**Data segment**
• • • • •
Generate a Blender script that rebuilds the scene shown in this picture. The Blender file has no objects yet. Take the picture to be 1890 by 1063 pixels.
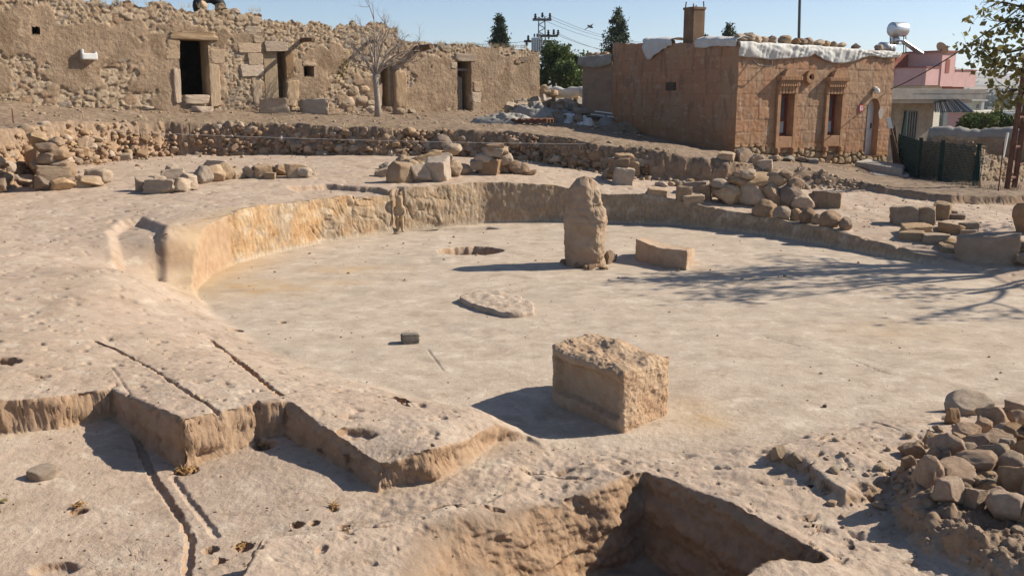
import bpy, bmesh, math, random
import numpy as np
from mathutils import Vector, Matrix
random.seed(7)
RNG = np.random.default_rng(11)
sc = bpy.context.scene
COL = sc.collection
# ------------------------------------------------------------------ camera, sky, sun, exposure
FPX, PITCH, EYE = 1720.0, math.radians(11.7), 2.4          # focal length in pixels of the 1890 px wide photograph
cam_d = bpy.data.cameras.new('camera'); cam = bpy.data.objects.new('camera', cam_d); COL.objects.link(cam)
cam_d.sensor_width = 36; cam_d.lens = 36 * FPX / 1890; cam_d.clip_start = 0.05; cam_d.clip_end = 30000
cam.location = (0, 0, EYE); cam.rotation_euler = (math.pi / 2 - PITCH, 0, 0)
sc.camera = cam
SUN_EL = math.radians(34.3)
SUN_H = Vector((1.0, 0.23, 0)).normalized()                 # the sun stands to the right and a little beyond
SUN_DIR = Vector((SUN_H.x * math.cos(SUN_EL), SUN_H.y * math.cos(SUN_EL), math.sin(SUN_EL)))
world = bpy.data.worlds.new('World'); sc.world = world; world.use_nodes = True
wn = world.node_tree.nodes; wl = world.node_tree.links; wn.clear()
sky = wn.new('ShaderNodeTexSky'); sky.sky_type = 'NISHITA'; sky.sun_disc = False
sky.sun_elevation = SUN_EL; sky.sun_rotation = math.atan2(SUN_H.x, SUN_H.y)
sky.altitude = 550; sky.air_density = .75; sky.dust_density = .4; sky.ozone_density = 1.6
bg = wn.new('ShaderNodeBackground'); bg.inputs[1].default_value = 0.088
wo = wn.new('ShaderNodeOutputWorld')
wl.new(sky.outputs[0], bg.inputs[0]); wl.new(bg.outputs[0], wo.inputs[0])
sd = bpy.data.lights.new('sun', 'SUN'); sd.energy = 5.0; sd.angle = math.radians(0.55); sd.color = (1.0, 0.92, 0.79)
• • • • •
**Written instruction**
Identify the lines of the data that contain the word "pixels". Copy each of them.

**Written answer**
Generate a Blender script that rebuilds the scene shown in this picture. The Blender file has no objects yet. Take the picture to be 1890 by 1063 pixels.
FPX, PITCH, EYE = 1720.0, math.radians(11.7), 2.4          # focal length in pixels of the 1890 px wide photograph